WRITTEN INSTRUCTION:
The lines below are to be quoted exactly, from the first through the one that contains "return self.add(vs, fs, mi, smooth)".

DATASET EXTRACT:
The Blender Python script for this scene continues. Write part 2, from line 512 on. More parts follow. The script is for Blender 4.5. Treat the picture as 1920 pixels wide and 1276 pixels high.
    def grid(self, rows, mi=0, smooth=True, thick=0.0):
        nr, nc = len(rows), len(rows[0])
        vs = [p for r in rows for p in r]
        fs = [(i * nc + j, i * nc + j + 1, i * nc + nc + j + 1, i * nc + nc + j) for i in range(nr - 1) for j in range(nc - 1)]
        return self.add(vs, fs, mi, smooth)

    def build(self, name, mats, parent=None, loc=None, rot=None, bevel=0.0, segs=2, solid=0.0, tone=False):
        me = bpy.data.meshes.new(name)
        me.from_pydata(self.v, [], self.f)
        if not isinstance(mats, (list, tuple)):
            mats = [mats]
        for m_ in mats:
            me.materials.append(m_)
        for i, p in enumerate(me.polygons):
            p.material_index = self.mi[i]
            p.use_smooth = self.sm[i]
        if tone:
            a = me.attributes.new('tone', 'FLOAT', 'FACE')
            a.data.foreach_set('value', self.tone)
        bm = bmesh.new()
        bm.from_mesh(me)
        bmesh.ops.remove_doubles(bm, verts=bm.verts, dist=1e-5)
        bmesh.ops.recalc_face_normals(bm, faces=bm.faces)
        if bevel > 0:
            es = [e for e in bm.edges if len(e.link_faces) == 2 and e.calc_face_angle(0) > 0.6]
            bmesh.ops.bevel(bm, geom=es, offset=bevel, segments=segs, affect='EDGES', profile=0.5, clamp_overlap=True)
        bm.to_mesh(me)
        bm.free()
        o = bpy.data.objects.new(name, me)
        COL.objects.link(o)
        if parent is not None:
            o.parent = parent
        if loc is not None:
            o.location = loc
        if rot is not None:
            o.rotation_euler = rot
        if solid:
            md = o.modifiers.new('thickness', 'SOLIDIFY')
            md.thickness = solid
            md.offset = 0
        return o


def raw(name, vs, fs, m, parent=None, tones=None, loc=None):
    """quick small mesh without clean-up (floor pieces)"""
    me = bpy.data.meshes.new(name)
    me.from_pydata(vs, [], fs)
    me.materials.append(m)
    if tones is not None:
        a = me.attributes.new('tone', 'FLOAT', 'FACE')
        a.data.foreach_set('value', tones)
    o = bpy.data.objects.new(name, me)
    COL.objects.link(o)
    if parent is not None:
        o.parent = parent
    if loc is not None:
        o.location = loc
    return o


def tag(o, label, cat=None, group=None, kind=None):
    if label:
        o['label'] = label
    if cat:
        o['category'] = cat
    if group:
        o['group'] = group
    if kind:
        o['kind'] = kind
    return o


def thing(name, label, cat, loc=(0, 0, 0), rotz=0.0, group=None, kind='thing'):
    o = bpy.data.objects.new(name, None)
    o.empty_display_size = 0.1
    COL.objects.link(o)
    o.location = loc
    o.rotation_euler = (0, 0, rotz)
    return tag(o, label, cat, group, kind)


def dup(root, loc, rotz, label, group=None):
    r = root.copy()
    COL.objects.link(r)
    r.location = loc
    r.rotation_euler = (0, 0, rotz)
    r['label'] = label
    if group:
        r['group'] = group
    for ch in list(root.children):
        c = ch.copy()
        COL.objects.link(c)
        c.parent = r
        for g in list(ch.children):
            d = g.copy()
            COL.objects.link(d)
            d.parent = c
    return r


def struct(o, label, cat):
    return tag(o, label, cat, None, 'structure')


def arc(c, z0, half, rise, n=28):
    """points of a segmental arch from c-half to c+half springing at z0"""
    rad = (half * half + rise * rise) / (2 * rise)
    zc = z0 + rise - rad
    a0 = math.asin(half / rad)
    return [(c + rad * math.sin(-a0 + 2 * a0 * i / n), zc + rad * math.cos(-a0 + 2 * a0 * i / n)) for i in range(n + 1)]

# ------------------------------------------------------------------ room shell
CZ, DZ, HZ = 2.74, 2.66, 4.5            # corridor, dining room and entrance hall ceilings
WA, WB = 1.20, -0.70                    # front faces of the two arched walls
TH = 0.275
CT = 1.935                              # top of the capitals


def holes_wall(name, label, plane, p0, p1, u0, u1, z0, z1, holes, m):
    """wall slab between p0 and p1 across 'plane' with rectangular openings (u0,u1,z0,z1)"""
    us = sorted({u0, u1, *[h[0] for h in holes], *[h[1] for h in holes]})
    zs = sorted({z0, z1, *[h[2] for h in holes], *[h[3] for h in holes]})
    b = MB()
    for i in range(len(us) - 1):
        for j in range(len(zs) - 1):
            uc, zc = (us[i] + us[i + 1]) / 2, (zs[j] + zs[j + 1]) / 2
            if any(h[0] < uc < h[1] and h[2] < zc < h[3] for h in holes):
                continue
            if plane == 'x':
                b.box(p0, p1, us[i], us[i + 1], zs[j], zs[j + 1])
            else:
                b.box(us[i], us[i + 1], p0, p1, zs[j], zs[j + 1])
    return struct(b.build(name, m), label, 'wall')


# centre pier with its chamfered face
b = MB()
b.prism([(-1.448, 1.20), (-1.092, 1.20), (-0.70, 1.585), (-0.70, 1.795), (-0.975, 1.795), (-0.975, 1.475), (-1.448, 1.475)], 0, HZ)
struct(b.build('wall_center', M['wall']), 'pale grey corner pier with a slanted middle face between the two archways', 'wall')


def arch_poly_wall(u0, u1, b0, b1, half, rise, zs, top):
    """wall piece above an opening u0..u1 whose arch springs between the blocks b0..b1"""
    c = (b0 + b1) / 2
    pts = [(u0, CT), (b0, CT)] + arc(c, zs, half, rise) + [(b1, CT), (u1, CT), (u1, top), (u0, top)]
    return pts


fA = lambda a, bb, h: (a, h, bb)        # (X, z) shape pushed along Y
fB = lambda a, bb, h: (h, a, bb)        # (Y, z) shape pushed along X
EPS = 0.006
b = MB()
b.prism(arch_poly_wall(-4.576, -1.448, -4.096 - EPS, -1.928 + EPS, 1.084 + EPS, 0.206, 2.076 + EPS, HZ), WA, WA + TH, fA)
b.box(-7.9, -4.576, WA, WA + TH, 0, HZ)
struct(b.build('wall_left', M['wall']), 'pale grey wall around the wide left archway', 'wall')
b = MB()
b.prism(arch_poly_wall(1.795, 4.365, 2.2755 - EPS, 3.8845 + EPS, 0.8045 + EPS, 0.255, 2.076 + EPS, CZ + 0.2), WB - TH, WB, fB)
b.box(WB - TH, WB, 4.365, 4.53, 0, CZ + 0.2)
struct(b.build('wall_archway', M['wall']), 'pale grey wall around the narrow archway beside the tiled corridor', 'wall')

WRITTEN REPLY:
The Blender Python script for this scene continues. Write part 2, from line 512 on. More parts follow. The script is for Blender 4.5. Treat the picture as 1920 pixels wide and 1276 pixels high.
    def grid(self, rows, mi=0, smooth=True, thick=0.0):
        nr, nc = len(rows), len(rows[0])
        vs = [p for r in rows for p in r]
        fs = [(i * nc + j, i * nc + j + 1, i * nc + nc + j + 1, i * nc + nc + j) for i in range(nr - 1) for j in range(nc - 1)]
        return self.add(vs, fs, mi, smooth)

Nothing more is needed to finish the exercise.